Python Packaging Automation — Auto-Publish to PyPI via Pull Requests
07-13, 11:35–12:05 (Europe/Dublin), The Auditorium

A huge source of friction in software is publishing new releases. Somebody has to manually review commits and write a change-log, add a version number, and publish to PyPI. We will cover a better way: an automated process in which new versions are automatically published by merging pull requests.


Empowering anyone to issue a new release by submitting a pull request? At first glance, it seems like an outlandish idea. Upon further inspection, however, the benefits become clear.

One of the biggest sources of friction in software development is packaging and publishing new releases. Somebody has to sift through the commits and write a change-log, tag it with a new version number, and publish the package to PyPI. And usually only one or two people have the access necessary for this last step.

The unfortunate result is an infrequent release cadence. Bug fixes and new features are sitting there in the main branch, but hardly anybody is benefiting from them because they aren’t in a shipped release yet.

Thankfully, there’s a better way: a continuous release process where new versions are auto-published via pull requests — without any manual monkeying.

In this environment, all pull requests must include a release file that describes the changes within. This file must also include whether the new version should be a major, minor, or patch release.

The continuous integration (CI) process looks for this file, and if one hasn’t been included, the tests will fail, and the pull request won’t be merged. Otherwise, a maintainer merges the pull request, and the CI process then uses the release file to put the description into the change-log, increment the version number, commit, tag, build, and publish the new release to PyPI.

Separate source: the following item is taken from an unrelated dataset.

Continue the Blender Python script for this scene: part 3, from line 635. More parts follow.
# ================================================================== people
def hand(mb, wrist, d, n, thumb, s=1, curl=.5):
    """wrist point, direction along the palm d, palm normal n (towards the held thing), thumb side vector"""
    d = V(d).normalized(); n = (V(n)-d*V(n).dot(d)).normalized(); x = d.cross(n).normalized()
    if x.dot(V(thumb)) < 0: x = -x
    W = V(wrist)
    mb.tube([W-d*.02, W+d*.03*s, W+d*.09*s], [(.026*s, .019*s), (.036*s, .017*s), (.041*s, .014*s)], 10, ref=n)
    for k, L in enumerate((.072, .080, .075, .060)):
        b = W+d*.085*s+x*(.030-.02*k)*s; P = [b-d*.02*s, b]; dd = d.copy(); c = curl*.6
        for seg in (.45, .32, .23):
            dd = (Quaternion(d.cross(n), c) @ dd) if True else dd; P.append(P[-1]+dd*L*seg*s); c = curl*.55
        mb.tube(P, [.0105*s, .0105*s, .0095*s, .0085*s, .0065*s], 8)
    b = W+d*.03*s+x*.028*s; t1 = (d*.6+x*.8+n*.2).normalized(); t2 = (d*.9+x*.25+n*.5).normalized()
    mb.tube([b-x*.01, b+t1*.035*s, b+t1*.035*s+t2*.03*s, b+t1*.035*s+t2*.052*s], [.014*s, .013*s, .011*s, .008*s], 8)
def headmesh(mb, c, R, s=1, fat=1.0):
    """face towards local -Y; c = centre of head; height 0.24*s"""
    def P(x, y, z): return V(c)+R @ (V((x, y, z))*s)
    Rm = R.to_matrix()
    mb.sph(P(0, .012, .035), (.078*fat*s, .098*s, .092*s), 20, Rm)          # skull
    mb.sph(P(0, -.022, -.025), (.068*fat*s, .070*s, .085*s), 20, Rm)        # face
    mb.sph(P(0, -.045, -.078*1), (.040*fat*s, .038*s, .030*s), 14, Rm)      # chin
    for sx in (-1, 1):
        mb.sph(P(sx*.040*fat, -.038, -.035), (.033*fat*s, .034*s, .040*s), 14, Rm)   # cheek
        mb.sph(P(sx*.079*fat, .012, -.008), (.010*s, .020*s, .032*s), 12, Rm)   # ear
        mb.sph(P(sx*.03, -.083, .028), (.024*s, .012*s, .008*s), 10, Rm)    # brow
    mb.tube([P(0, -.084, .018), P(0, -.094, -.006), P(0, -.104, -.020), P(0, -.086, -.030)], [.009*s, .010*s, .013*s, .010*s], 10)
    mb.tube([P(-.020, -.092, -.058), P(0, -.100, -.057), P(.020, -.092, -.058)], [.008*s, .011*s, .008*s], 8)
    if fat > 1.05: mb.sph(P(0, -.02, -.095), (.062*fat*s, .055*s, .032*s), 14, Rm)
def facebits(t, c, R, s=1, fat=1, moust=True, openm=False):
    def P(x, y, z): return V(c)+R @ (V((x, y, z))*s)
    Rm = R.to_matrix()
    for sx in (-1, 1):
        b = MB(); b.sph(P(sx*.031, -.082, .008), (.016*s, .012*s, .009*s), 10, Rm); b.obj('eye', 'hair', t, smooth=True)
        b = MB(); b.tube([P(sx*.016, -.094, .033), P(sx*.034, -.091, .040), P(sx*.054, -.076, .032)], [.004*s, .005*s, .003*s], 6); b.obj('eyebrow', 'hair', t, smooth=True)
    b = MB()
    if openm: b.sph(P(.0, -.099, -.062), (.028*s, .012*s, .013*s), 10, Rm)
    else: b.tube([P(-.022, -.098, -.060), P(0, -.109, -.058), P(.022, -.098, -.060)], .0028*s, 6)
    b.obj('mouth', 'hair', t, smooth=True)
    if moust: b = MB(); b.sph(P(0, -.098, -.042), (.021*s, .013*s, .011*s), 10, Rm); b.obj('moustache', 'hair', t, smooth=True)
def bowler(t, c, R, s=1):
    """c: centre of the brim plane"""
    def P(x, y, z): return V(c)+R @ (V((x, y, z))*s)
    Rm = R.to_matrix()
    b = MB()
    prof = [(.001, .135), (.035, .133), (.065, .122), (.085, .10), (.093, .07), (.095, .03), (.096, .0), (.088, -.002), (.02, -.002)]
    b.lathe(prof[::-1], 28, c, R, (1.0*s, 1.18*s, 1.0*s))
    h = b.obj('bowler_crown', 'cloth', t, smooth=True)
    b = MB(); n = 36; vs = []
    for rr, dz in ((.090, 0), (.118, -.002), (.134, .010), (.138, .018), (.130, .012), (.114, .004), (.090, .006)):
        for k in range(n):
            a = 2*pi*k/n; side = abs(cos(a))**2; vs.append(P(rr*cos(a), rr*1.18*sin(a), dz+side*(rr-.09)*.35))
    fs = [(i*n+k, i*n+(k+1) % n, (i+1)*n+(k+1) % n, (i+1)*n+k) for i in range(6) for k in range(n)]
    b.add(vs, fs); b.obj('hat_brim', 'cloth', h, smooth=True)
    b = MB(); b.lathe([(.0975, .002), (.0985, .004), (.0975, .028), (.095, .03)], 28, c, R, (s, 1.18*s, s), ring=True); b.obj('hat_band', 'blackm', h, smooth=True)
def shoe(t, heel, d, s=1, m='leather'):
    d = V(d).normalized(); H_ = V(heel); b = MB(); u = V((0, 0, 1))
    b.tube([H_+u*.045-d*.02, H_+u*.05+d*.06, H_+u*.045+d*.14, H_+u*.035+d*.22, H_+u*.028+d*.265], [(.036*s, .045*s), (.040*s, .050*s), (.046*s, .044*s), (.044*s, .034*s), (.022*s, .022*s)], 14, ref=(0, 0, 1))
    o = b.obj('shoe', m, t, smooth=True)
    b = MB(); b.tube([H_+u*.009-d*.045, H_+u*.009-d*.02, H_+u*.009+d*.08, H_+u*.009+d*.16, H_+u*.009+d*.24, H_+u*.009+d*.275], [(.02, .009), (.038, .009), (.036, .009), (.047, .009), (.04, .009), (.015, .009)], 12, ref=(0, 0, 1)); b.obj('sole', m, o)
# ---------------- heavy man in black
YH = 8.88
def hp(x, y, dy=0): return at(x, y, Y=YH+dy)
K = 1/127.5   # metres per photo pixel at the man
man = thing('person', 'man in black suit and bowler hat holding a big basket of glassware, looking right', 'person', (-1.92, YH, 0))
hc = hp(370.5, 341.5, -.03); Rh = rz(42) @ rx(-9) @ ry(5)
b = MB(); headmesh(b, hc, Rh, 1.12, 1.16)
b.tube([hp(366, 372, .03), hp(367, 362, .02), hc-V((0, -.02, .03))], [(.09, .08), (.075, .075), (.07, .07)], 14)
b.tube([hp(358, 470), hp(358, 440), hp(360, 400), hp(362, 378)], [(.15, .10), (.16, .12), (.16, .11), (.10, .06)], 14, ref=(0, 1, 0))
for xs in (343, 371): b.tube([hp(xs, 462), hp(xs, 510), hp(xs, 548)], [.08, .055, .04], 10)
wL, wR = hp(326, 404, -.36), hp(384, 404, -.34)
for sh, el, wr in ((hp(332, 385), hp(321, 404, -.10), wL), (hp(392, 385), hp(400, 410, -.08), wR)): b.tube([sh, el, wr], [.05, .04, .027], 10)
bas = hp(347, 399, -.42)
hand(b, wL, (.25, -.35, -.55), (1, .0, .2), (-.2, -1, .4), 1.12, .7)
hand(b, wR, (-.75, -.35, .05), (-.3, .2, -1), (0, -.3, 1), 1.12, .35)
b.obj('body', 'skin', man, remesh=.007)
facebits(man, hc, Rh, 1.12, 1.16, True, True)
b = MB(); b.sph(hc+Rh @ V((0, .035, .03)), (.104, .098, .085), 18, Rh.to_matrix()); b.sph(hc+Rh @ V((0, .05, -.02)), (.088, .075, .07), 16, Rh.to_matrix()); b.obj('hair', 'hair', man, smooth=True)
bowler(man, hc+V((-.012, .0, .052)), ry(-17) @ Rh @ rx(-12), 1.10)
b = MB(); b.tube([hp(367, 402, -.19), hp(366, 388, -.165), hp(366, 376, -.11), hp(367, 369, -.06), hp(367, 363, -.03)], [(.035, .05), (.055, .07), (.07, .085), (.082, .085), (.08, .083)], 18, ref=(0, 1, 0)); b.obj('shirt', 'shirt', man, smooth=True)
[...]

So with almost no human input, every code contribution results in a new release in a matter of minutes. Every feature and bug-fix has its own release, without anyone having to remember to package and publish a new version. Plus, if a bug is found, it’s now much easier to trace it to a specific release version.

Perhaps the best part is that all contributors get to issue their own releases. What better way to welcome new contributors than to reward them with a dedicated release composed entirely of their own work?

Attendees of this talk will take home the following knowledge and skills:

  • what kinds of problems are introduced by an infrequent release cadence
  • how automated releases solve those problems and provide myriad ancillary benefits
  • how to format and parse the release file
  • how to use continuous integration (CI) systems to automate releases
  • how to add deployment code so new versions are released when PRs are merged
  • how to use AutoPub to facilitate this process

Expected audience expertise: Domain

some

Expected audience expertise: Python

none

Abstract as a tweet

A huge source of friction in software is publishing new releases. Somebody has to review commits, write a change-log, add a version number, and publish to PyPI. There’s a better way: automatically publishing new packages merely by merging pull requests.

Justin Mayer is a serial entrepreneur, investor, and advocate for data portability and privacy. His latest project is Fortressa.com, which replaces expensive SaaS data silos with self-hosted open-source applications. He also maintains the Pelican static site generator as well as a number of other projects for Python, Django, and the Fish shell.

Justin speaks Japanese and Italian, graduated with honors from the University of California, Berkeley, and received his M.B.A. from the Wharton School of Business.